Record: 15-7 (7-4). NET: 32

The Deacons aren’t getting a lot of love nationally. But what else is new? It’s business as usual for a team representing the nation’s smallest Power conference school to be overlooked. But don’t sleep on Steve Forbes’ team. Its record is deceiving because of the changes its roster has endured. Wake has added a big-time rim protector (Efton Reid) and a proven 3-point marksman (Damari Monsanto) since the start of the season and are still in the process of evolving. The Deacons have plenty of offensive weapons. How far they go will depend on how well they defend.

Ceiling: 2nd round


Record: 18-5 (9-3). NET: 34

The Cavaliers are looking more like a vintage Tony Bennett team than they did since an uncharacteristic start that saw them lose their first 3 conference games by an average of 19 points. They’ve won 7 straight and suddenly find themselves just 1 game out of the league lead with games against UNC and Duke still to play. The difference, as it usually is with UVa, has been on defense. The Cavaliers held Miami to just 38 points on Monday and are No. 1 in the ACC in scoring defense at just 56.9 points per game. But they can’t afford any lapses. Not with an offense that ranks only 14th out of 15 teams in scoring and a recent history of opening-round exits.

Ceiling: Sweet 16

Handicapping the best of the rest

Pitt has a lot of work left to do at No. 63 in the NET. But after digging itself into a 1-5 hole in the ACC, Jeff Capel’s team has hit its stride. The Panthers’ most valuable asset is their upset of Duke at Cameron, a victory that will likely be more than just a garden-variety Quad 1 win in the eyes of the committee. They’ve won 5 of their past 6 to get back to .500 in the ACC and are 15-8 overall. With games at UVa, Wake Forest and Virginia still on the schedule, there are ample opportunities to advance in the rankings, get into the First 4 and win a couple of games as they did a year ago. …

Miami, at 15-8 (6-6) and No. 69 in the NET, isn’t the same team that advanced to the Final Four in 2023. But like Pitt, the Hurricanes also have the schedule – including 2 cracks at UNC and a home game against Duke – to make a late push to get back into the Tournament. …

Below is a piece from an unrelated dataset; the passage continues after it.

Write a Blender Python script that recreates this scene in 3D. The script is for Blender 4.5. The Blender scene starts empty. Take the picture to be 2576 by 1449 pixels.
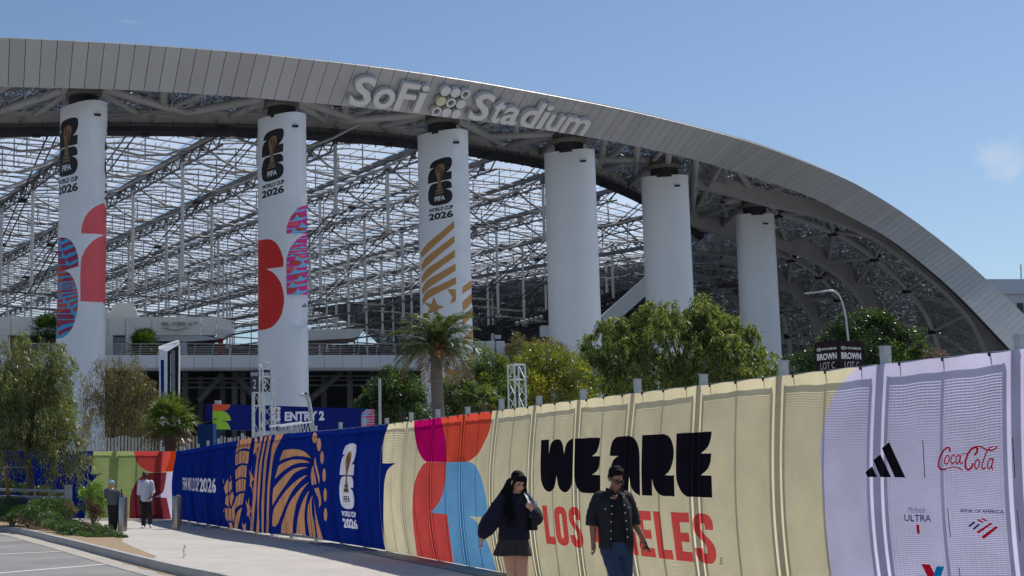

Virginia Tech, despite having the best NET among those ACC teams outside the top 5 at No. 54, and NC State which is in dire straits at No. 78, are extreme longshots at best – though the Wolfpack have the more realistic path because of more remaining Quad 1 opportunities. But it’s going to take stringing several wins together to have any shot of getting back onto the bubble. That’s something the Hokies (13-9, 5-6) and Wolfpack (15-8, 7-5) had had trouble doing.